**What to work on**
Write out the material below again, unchanged.

##############################

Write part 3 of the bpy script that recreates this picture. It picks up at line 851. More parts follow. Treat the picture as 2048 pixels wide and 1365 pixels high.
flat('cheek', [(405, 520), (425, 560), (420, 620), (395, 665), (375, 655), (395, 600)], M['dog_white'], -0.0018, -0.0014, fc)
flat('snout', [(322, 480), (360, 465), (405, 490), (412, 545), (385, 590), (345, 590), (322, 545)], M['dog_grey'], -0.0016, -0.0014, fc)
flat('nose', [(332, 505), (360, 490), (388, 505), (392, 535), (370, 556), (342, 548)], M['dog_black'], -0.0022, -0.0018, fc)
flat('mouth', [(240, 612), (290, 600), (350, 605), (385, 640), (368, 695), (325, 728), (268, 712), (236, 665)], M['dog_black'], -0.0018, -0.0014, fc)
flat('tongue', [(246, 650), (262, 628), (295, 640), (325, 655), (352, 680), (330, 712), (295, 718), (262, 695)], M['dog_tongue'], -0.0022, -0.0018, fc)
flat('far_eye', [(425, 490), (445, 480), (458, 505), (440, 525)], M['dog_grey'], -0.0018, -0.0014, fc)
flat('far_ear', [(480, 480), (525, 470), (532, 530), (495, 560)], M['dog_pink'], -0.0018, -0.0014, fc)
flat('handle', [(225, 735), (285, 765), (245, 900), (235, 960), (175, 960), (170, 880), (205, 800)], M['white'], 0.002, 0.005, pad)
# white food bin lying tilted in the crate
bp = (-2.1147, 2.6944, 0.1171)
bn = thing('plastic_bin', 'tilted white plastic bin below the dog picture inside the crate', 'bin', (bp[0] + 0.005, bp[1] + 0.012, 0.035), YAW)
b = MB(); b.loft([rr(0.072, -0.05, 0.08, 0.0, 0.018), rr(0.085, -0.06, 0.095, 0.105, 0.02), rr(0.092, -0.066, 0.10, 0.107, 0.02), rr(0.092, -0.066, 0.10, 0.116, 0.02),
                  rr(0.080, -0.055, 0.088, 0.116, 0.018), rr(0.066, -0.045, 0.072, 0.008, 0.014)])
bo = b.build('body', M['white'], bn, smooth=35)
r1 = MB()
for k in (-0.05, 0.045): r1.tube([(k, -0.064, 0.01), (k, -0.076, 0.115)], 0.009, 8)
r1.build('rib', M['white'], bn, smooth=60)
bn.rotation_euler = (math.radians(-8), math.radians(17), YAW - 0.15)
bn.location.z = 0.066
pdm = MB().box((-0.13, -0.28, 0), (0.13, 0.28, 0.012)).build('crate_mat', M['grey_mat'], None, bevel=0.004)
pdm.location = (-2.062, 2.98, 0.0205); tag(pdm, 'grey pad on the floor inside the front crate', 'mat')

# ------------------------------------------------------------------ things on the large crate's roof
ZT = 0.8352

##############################

**The response**
Write part 3 of the bpy script that recreates this picture. It picks up at line 851. More parts follow. Treat the picture as 2048 pixels wide and 1365 pixels high.
flat('cheek', [(405, 520), (425, 560), (420, 620), (395, 665), (375, 655), (395, 600)], M['dog_white'], -0.0018, -0.0014, fc)
flat('snout', [(322, 480), (360, 465), (405, 490), (412, 545), (385, 590), (345, 590), (322, 545)], M['dog_grey'], -0.0016, -0.0014, fc)
flat('nose', [(332, 505), (360, 490), (388, 505), (392, 535), (370, 556), (342, 548)], M['dog_black'], -0.0022, -0.0018, fc)
flat('mouth', [(240, 612), (290, 600), (350, 605), (385, 640), (368, 695), (325, 728), (268, 712), (236, 665)], M['dog_black'], -0.0018, -0.0014, fc)
flat('tongue', [(246, 650), (262, 628), (295, 640), (325, 655), (352, 680), (330, 712), (295, 718), (262, 695)], M['dog_tongue'], -0.0022, -0.0018, fc)
flat('far_eye', [(425, 490), (445, 480), (458, 505), (440, 525)], M['dog_grey'], -0.0018, -0.0014, fc)
flat('far_ear', [(480, 480), (525, 470), (532, 530), (495, 560)], M['dog_pink'], -0.0018, -0.0014, fc)
flat('handle', [(225, 735), (285, 765), (245, 900), (235, 960), (175, 960), (170, 880), (205, 800)], M['white'], 0.002, 0.005, pad)
# white food bin lying tilted in the crate
bp = (-2.1147, 2.6944, 0.1171)
bn = thing('plastic_bin', 'tilted white plastic bin below the dog picture inside the crate', 'bin', (bp[0] + 0.005, bp[1] + 0.012, 0.035), YAW)
b = MB(); b.loft([rr(0.072, -0.05, 0.08, 0.0, 0.018), rr(0.085, -0.06, 0.095, 0.105, 0.02), rr(0.092, -0.066, 0.10, 0.107, 0.02), rr(0.092, -0.066, 0.10, 0.116, 0.02),
                  rr(0.080, -0.055, 0.088, 0.116, 0.018), rr(0.066, -0.045, 0.072, 0.008, 0.014)])
bo = b.build('body', M['white'], bn, smooth=35)
r1 = MB()
for k in (-0.05, 0.045): r1.tube([(k, -0.064, 0.01), (k, -0.076, 0.115)], 0.009, 8)
r1.build('rib', M['white'], bn, smooth=60)
bn.rotation_euler = (math.radians(-8), math.radians(17), YAW - 0.15)
bn.location.z = 0.066
pdm = MB().box((-0.13, -0.28, 0), (0.13, 0.28, 0.012)).build('crate_mat', M['grey_mat'], None, bevel=0.004)
pdm.location = (-2.062, 2.98, 0.0205); tag(pdm, 'grey pad on the floor inside the front crate', 'mat')

# ------------------------------------------------------------------ things on the large crate's roof
ZT = 0.8352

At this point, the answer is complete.